Une autre parti­cularité du Trafic E‑Tech Electric est qu’il sera le premier du genre à être conçu autour du logiciel (software defined vehicle ou SDV), là aussi grâce à Ampere. Le logiciel occupera une place centrale dans le véhicule qui n’a plus une palanquée de cal­culateurs mais un seul central qua­lifié de "surpuissant" par Renault.

 

Concrètement, cela se traduira par des mises à jour à distance tout au long de la vie du véhicule, par l’ajout de fonctions à la demande ou encore par l’intégration de l’écosystème des entreprises directement dans le système multimédia du véhicule.

 

Viendra s’ajouter la maintenance prédictive, plus précise qu’elle ne l’est actuellement. De toute évidence, le nouveau Trafic E‑Tech Electric fixera de nouveaux standards dans sa catégorie, à la fois en fourgon, mais aussi dans ses versions châs­sis cabine, plancher cabine, benne, plateau ou encore livraison urbaine (la fameuse Estafette) prévues dans un second temps. Ajoutons que la même gamme sera commercialisée par Flexis en son nom propre et par Renault Trucks.

 

Kia mise sur le tout-électrique

 

L’autre attraction à Solutrans se trou­vait chez un nouveau venu sur le marché des utilitaires légers. En l’oc­currence Kia.

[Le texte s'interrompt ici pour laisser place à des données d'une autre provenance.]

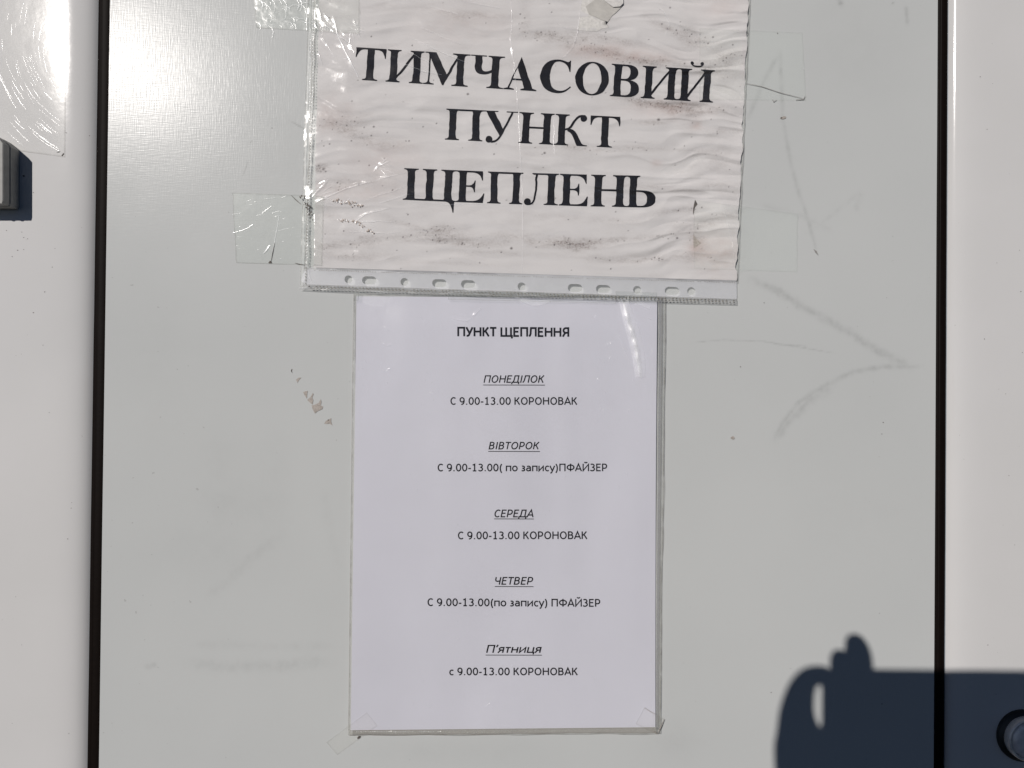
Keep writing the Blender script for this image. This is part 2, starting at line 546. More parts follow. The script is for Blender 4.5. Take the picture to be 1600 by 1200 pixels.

Le constructeur sud‑co­réen prépare depuis deux ans le ter­rain en vue du grand jour commercial du PV5. Le VUL 100 % électrique, à cheval entre les segments C et D, pour faire simple entre un Kangoo et un Trafic, a été présenté au réseau lors de l’événement lyonnais et prend dès à présent le chemin des concessions, dont une soixantaine sont labellisées PBV Centers pour répondre aux exi­gences des clients VU.

 

Le PV5 part sur de bonnes bases puisqu’il a été élu, à Solutrans, International Van Of The Year, la récompense euro­péenne la plus prestigieuse. "Je pense que nous arrivons avec le bon produit au bon moment", affirme Marc He­drich, directeur de Kia Europe, qui se félicite d’ailleurs d’avoir pris plus de 2 000 commandes, avant même que le véhicule n’ait été visible dans le réseau européen.

 

Kia commence son offensive électrique avec le PV5, en attendant les PV7 et PV9. ©Kia

 

À défaut de livrer ses ambitions chiffrées, il annonce viser "de gros volumes, pas des vo­lumes anecdotiques" et souligne que Kia s’est donné les moyens de réussir, avec des "investissements colossaux". Une usine flambant neuve d’une ca­pacité de 210 000 véhicules par an a été construite en Corée du Sud. Y seront assemblés le PV5, puis le PV7 et, enfin, le PV9. Tous électriques.

 

Ainsi, d’ici la fin de la décennie, Kia couvrira l’ensemble des segments du marché. Marc Hedrich estime que 40 % des ventes de VUL concerneront des modèles électriques à cet horizon. Le choix du tout électrique exonère Kia des contraintes liées aux objec­tifs CAFE.

 

Le patron de Kia Europe est de ce fait très à l’aise pour ap­peler au maintien des objectifs de 2035, y compris pour les VUL. Il se montre d’ailleurs critique à l’égard des constructeurs qui demandent de changer la trajectoire. "Je ne suis pas obligé d’être solidaire", pré­vient‑il. Et de poursuivre : "C’est un peu facile de dire aujourd’hui il n’y a pas les clients pour les utilitaires électriques, mais l’offre de produits est‑elle à la hauteur ? Chez Kia, nous arrivons avec un véhicule innovant, centré sur les demandes des clients."

 

 

Les atouts du PV5 sont à la fois son autonomie (416 km avec la batte­rie de 71,2 kWh), ses nombreuses variantes (fourgons L1H1, L2H1 et L2H2, châssis cabine, transport de personnes…), sa puissance de recharge (jusqu’à 150 kW), ses ca­pacités utiles et sa connectivité. Le tout à partir du même prix de dé­part qu’un Kangoo E‑Tech, à savoir 33 500 euros HT.

 

De toute évidence, l’effervescence va gagner l’univers des VUL électriques dans les prochains mois, avec des produits plus aboutis et sans com­promis puisque conçus dès l’origine pour fonctionner exclusivement sur batterie. Renault, Flexis, Re­nault Trucks, Kia ou encore Merce­des‑Benz, avec son architecture Van. EA, seront en première ligne. Nul doute que la concurrence (Stellantis, Ford…) sera attentive à l’accueil que la clientèle réservera à cette nouvelle génération électrique.